%%

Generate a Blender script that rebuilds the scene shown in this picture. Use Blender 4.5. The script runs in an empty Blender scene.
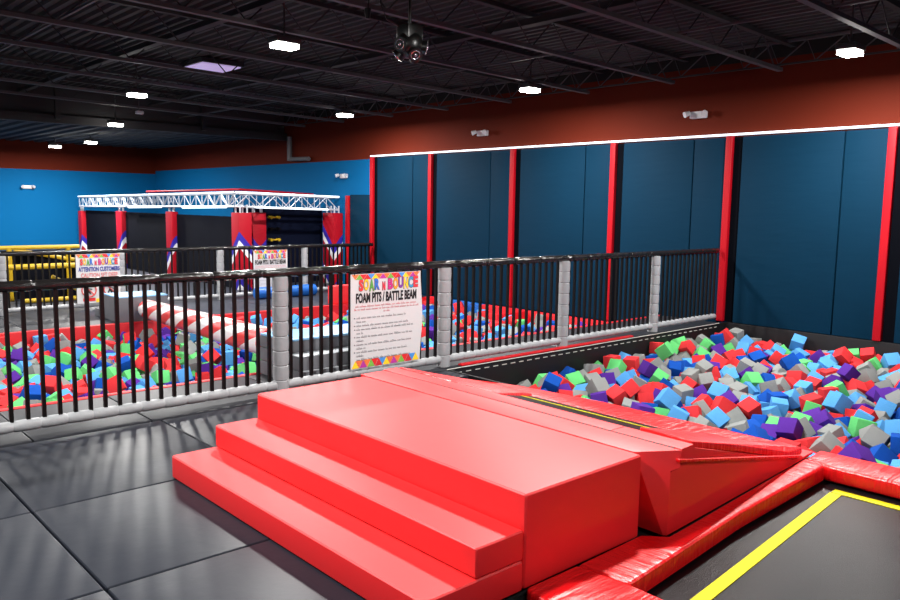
import bpy, bmesh, math, random
from mathutils import Vector, Matrix, Euler
random.seed(5)
SC = bpy.context.scene
COL = SC.collection
PI = math.pi

# ------------------------------------------------------------------ materials
def srgb(r, g, b):
    f = lambda c: (c/255/12.92) if c/255 <= .04045 else ((c/255+.055)/1.055)**2.4
    return (f(r), f(g), f(b), 1)

def mat(name, col, rough=.6, metal=0, spec=.5, noise=0, nscale=6, bump=0, bscale=20, bstretch=(1, 1, 1), coat=0, detail=3):
    m = bpy.data.materials.new(name); m.use_nodes = True
    nt = m.node_tree; N = nt.nodes; L = nt.links
    b = N['Principled BSDF']
    c = col if len(col) == 4 else (*col, 1)
    b.inputs['Base Color'].default_value = c
    b.inputs['Roughness'].default_value = rough
    b.inputs['Metallic'].default_value = metal
    b.inputs['Specular IOR Level'].default_value = spec
    b.inputs['Coat Weight'].default_value = coat
    b.inputs['Coat Roughness'].default_value = .25
    tc = N.new('ShaderNodeTexCoord')
    if noise:
        n = N.new('ShaderNodeTexNoise'); n.inputs['Scale'].default_value = nscale; n.inputs['Detail'].default_value = 4
        L.new(tc.outputs['Object'], n.inputs['Vector'])
        mx = N.new('ShaderNodeMix'); mx.data_type = 'RGBA'
        mx.inputs['A'].default_value = tuple(x*(1-noise) for x in c[:3])+(1,)
        mx.inputs['B'].default_value = tuple(min(1, x*(1+noise)) for x in c[:3])+(1,)
        L.new(n.outputs['Fac'], mx.inputs['Factor']); L.new(mx.outputs['Result'], b.inputs['Base Color'])
    if bump:
        mp = N.new('ShaderNodeMapping'); mp.inputs['Scale'].default_value = bstretch
        n2 = N.new('ShaderNodeTexNoise'); n2.inputs['Scale'].default_value = bscale; n2.inputs['Detail'].default_value = detail
        bp = N.new('ShaderNodeBump'); bp.inputs['Strength'].default_value = bump; bp.inputs['Distance'].default_value = .02
        L.new(tc.outputs['Object'], mp.inputs['Vector']); L.new(mp.outputs['Vector'], n2.inputs['Vector'])
        L.new(n2.outputs['Fac'], bp.inputs['Height']); L.new(bp.outputs['Normal'], b.inputs['Normal'])
    return m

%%

### Exercise:
The pictures should not be reproduced; quote all of the other material exactly.

### Result for this task:
Generate a Blender script that rebuilds the scene shown in this picture. Use Blender 4.5. The script runs in an empty Blender scene.
import bpy, bmesh, math, random
from mathutils import Vector, Matrix, Euler
random.seed(5)
SC = bpy.context.scene
COL = SC.collection
PI = math.pi

# ------------------------------------------------------------------ materials
def srgb(r, g, b):
    f = lambda c: (c/255/12.92) if c/255 <= .04045 else ((c/255+.055)/1.055)**2.4
    return (f(r), f(g), f(b), 1)

def mat(name, col, rough=.6, metal=0, spec=.5, noise=0, nscale=6, bump=0, bscale=20, bstretch=(1, 1, 1), coat=0, detail=3):
    m = bpy.data.materials.new(name); m.use_nodes = True
    nt = m.node_tree; N = nt.nodes; L = nt.links
    b = N['Principled BSDF']
    c = col if len(col) == 4 else (*col, 1)
    b.inputs['Base Color'].default_value = c
    b.inputs['Roughness'].default_value = rough
    b.inputs['Metallic'].default_value = metal
    b.inputs['Specular IOR Level'].default_value = spec
    b.inputs['Coat Weight'].default_value = coat
    b.inputs['Coat Roughness'].default_value = .25
    tc = N.new('ShaderNodeTexCoord')
    if noise:
        n = N.new('ShaderNodeTexNoise'); n.inputs['Scale'].default_value = nscale; n.inputs['Detail'].default_value = 4
        L.new(tc.outputs['Object'], n.inputs['Vector'])
        mx = N.new('ShaderNodeMix'); mx.data_type = 'RGBA'
        mx.inputs['A'].default_value = tuple(x*(1-noise) for x in c[:3])+(1,)
        mx.inputs['B'].default_value = tuple(min(1, x*(1+noise)) for x in c[:3])+(1,)
        L.new(n.outputs['Fac'], mx.inputs['Factor']); L.new(mx.outputs['Result'], b.inputs['Base Color'])
    if bump:
        mp = N.new('ShaderNodeMapping'); mp.inputs['Scale'].default_value = bstretch
        n2 = N.new('ShaderNodeTexNoise'); n2.inputs['Scale'].default_value = bscale; n2.inputs['Detail'].default_value = detail
        bp = N.new('ShaderNodeBump'); bp.inputs['Strength'].default_value = bump; bp.inputs['Distance'].default_value = .02
        L.new(tc.outputs['Object'], mp.inputs['Vector']); L.new(mp.outputs['Vector'], n2.inputs['Vector'])
        L.new(n2.outputs['Fac'], bp.inputs['Height']); L.new(bp.outputs['Normal'], b.inputs['Normal'])
    return m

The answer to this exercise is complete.